Bullied at Work

I get bullied at work. This is my space for ranting about it. It's also somewhere for myself and others who are being bullied to share ideas on how to deal with bullies at work.

Wednesday, July 26, 2006

The Destabilisation Merry-Go-Round

The person who bullies me has gone on holiday. This is such a relief !

Left in her wake, though, is a pile of p**h created by the tactic of destabilisation. This is a ploy used to keep people disorientated, anxious and prevent them from forming alleigiances that might help them stand up to the bully.

'puh', the bully in my workplace, is a manager, so she has the power to alter what roles people are asked to fill. She has abused this power this week to destabilise the whole section.

Organisational change is sometimes necessary, but how this has been handled by 'puh' has put everyone on the back foot. 'puh' has put several people into new roles they are unhappy with, even doing so when people had specifically said 'please don't put me in such a place'; she has done exactly what they asked her not to do. To me this seems to be deliberate, manipulative cruelty. This has even led to one of my colleagues resigning because she feels so vehemently that she does not want to fulfill the new role assigned to her by 'puh'. She actually tried to protest the action with human resources (doesn't that title say so much ?) and was told that she signed her contract saying she'd do anything, so she had no cause for complaint.

('Bad Contracts' are one of the ways of institutionalising bullying. I'll look at that with you sometime).


I don't want this blog to simply be a place where I look to cry on peoples shoulders or to rant against the injustices being inflicted on me by the bully in my workplace. I want to examine bullying behaviours and possible solutions and share successful tactics with people. I could go on and on, getting increasingly more vituperous about 'puh', but that would be giving her power, and that isn't going to be what happens here.

'puh' has made two errors with her use of destabilisation... She has given reasons for why she is doing it which don't hold up under scrutiny and she has left the gate open for the victims of the tactic to compare notes. This means that the tactic has been exposed for what it is, a ploy to demonstrate her control over us and keep us on the hop. We all realise what is going on...

So my question this week is:

How to deal with the tactic of destabilisation ? Answers please, folks.

Monday, July 24, 2006

Start here - You are not alone

You are not alone. Many people get bullied at work. At this blog I intend to offer support to others who are experiencing bullying at work. I intend to glean support from others in return. Strength in numbers and in knowledge. The first piece of knowledge I offer is that none of us are alone.


My situation is that the bully is my manager. Her bully is her manager. This means that I have no-one to go to about her bullying behaviours who would be sympathetic to my plight or see anything wrong in what she does to me and to others. You may have heard of the term 'institutionalised racism ? Regrettably, we have 'institutionalised bullying' in our workplace.

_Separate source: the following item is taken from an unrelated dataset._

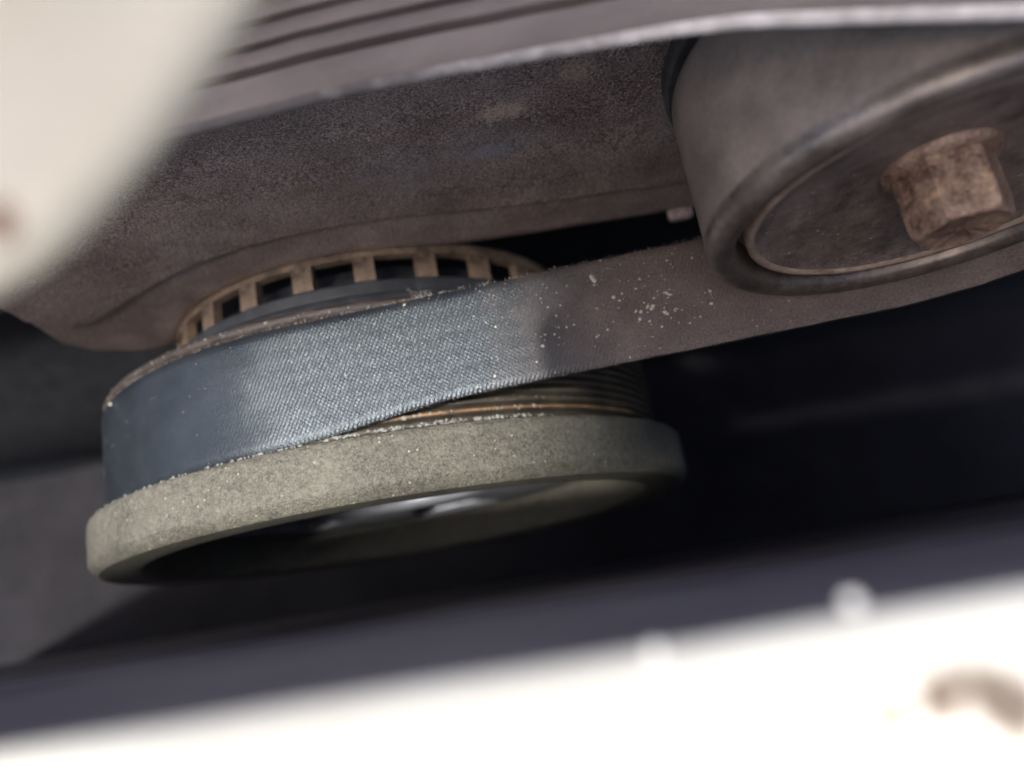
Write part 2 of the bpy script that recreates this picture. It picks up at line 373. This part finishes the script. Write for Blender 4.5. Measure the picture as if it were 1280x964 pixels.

A note about the words we use

I am conscious of the language I am using here; maybe that's because my field of expertise is the English language. Maybe it's because I am a witch and recognise the power words hold. Maybe it's because I am into BDSM and again language and terminology are important in that aspect of my life as well.

The person bullying me is not 'my bully', she is 'a bully'. Even this suggests a title, therefore I am going to diminish this bully's power by referring to her as 'puh'. I could refer to her by a rude word or phrase, but in doing so would be giving her My Power. So 'puh' is the person bullying me at work.

I will not be capitalising the words I use to refer to those who bully, so please don't waste time correcting my punctuation. Again, this is about denying the bullies power over us. (It's a convention used in some forms of BDSM; although the meaning / purpose for using this here is not the same it's a ploy I feel is appropriate).


I mention the 'Others' because when you are being bullied you feel isolated. Isolating people is a ploy the person bullying me uses a lot.

Fortunately 'puh' is not very clever, even though she is very sly. Many bullies rely on / depend on secrecy to maintain their power. The efforts 'puh' makes to isolate her victims are not a secret any longer where I work. Her victims talk to each other.

Unfortunately, because bullying is an accepted management strategy where we work, it is difficult for any of us to feel able to do more than acknowledge that we are not alone.


It occurs to me that one thing we could do is set up an out of work 'victim support' group. Bad word though. Labelling ourselves 'victims' would give our bully additional power over us. It would change our mindset. Words have power, remember.


The way you use words can alter the power imbalance tool which bullies use. I'm starting now, though, to get onto the nitty gritty this site is about, so I will close this particular entry for now.


Remember :

You are not alone. You are not in isolation. Strength can be found in numbers. We outnumber the bullies and We will prevail.